None of this would have been possible without the methane-reduction initiatives provided by the state. A recent analysis by CARB confirmed that the current incentive-based approach is working. By allowing farms like ours to implement either a digester or alternative manure management project via the state’s dairy methane reduction programs, California’s dairy sector is on track to achieve its world-leading 40% methane reduction goal by 2030.
Local residents and communities support our efforts, too. A recent survey on farming issues found that 65% of registered California voters and 72% of voters in the San Joaquin Valley oppose having the state directly regulate dairy farms and eliminating the current incentives.
Unfortunately the San Joaquin Valley is already seeing far too many dairies going out of business because of increasing costs and regulations. Without incentives, dairy farms, especially small farms, will not be able to adopt methane reduction projects.

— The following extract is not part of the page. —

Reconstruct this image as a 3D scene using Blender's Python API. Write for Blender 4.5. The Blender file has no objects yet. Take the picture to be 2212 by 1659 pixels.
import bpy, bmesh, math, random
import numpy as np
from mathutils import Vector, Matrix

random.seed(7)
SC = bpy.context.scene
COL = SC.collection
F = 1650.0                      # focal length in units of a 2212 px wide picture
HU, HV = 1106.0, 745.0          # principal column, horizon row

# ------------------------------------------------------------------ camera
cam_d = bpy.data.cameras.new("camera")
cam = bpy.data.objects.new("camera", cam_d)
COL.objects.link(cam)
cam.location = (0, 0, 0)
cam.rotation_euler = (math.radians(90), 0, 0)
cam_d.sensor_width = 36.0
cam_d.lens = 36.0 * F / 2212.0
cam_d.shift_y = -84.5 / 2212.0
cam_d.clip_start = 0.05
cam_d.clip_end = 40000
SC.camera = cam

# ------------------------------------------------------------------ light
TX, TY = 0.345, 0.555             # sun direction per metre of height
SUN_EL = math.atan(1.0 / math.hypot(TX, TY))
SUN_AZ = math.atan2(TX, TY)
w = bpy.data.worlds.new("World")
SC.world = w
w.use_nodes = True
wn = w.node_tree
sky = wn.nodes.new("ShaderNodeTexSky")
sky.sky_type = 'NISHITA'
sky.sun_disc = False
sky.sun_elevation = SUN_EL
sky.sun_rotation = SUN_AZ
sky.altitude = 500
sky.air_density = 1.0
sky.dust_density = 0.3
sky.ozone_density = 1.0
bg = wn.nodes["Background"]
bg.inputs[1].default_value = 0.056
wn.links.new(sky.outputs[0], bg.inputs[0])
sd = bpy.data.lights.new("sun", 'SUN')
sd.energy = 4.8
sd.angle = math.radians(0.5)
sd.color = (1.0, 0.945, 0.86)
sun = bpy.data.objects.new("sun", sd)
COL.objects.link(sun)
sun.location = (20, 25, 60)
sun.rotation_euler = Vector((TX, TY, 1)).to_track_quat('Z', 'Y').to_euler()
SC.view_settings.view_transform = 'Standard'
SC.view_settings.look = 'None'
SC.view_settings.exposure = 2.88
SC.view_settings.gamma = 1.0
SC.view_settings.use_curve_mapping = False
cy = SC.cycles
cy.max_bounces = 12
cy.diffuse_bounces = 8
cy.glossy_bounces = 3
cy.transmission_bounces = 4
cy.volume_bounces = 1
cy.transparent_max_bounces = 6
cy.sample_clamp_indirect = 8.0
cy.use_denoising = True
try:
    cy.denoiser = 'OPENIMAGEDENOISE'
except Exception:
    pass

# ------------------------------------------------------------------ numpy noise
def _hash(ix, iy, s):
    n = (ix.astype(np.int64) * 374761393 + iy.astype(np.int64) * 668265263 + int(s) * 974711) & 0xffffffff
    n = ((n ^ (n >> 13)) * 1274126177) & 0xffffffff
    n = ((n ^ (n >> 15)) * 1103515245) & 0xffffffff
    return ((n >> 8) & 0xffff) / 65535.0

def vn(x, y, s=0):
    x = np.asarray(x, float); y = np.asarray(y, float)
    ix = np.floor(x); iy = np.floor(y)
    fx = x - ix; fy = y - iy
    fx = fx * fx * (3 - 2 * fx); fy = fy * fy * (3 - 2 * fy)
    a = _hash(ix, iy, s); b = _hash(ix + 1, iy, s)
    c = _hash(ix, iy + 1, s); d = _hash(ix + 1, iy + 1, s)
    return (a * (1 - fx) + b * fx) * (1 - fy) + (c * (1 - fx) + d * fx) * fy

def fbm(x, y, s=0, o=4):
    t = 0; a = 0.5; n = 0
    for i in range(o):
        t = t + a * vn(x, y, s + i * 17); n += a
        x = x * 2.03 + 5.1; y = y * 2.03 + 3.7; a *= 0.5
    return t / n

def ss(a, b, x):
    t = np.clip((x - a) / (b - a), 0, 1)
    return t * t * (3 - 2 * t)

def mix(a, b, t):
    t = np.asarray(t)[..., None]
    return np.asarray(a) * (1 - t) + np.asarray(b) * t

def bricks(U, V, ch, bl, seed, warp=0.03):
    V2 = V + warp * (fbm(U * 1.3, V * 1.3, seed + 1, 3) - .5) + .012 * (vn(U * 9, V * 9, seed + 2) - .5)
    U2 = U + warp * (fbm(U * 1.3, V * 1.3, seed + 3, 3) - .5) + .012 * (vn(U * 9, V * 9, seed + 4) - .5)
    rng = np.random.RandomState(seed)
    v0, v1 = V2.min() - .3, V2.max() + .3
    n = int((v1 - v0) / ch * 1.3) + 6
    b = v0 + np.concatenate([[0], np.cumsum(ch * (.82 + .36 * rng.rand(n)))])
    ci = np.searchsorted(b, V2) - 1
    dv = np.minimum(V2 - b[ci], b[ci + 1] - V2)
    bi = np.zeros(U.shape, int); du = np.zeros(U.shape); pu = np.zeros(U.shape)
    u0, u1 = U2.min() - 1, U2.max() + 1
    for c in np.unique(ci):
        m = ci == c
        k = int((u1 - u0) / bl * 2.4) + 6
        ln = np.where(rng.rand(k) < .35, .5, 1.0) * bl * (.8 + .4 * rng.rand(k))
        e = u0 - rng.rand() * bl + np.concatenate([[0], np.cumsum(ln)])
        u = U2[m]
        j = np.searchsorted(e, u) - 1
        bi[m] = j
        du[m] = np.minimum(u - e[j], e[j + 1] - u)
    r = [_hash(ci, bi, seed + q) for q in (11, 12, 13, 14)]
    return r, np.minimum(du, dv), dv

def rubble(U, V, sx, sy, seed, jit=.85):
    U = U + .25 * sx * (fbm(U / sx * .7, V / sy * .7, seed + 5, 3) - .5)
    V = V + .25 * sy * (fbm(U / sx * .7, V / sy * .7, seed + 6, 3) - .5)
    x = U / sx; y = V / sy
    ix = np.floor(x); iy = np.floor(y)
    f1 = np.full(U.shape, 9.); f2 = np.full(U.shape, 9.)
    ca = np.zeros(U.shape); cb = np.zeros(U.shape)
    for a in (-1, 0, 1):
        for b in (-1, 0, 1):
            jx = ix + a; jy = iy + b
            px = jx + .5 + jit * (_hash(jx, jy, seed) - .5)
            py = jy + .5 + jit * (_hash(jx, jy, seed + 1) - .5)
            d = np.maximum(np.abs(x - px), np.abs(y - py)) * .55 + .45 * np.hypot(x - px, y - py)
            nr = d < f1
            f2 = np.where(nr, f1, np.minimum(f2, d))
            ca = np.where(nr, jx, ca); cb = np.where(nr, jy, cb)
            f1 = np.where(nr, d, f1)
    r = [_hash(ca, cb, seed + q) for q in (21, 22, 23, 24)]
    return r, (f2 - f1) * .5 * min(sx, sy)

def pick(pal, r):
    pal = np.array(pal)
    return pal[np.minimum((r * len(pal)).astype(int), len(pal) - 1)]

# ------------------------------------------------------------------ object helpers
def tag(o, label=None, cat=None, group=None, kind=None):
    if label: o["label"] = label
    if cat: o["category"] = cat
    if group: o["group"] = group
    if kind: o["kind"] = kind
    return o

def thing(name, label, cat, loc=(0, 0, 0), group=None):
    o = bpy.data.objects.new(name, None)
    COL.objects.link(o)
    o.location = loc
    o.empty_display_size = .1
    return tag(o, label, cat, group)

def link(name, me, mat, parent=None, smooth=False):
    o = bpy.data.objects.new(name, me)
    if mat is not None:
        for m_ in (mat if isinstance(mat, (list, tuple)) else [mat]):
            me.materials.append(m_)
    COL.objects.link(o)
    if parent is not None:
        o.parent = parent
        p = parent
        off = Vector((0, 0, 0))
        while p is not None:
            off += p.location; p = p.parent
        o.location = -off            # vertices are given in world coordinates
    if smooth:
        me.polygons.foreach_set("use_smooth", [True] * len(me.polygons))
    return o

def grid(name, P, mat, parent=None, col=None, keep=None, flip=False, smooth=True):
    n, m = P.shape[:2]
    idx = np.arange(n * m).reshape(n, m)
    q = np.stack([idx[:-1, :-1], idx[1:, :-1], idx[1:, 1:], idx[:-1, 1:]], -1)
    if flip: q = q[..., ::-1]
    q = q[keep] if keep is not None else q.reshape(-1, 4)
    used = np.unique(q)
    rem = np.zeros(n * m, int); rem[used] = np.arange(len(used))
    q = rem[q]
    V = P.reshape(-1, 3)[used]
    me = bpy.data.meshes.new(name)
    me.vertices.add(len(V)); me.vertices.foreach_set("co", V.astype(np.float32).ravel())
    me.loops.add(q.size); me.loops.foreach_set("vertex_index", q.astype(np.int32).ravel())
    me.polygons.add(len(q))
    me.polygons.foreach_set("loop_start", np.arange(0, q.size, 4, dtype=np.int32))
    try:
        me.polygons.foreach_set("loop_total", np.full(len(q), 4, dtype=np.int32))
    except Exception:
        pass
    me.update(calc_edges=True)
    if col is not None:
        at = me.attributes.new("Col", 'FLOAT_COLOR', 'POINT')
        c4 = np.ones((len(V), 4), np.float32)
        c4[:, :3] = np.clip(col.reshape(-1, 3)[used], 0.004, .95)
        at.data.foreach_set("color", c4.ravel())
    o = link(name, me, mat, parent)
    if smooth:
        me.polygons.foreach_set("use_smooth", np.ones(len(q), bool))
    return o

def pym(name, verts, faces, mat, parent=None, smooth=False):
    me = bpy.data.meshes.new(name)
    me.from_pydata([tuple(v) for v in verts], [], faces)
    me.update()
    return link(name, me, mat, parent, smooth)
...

In a recent report from the California Cattle Council, economists agreed that direct regulation would cause more small dairies to go under, more operations to leave our state, and more jobs taken away from hardworking people.
Losses to this industry will continue to be felt the hardest in rural communities.
For people like me, dairy farms provide more than wholesome milk and dairy foods — they provide my entire way of life. I love the work I do, and I can’t imagine living anywhere else or not having a strong local dairy industry.
California dairies are leading the way by producing milk in the most sustainable ways possible. To continue this important progress, they need an ongoing commitment to the incentives that have been proven to work for farmers, rural residents and the state.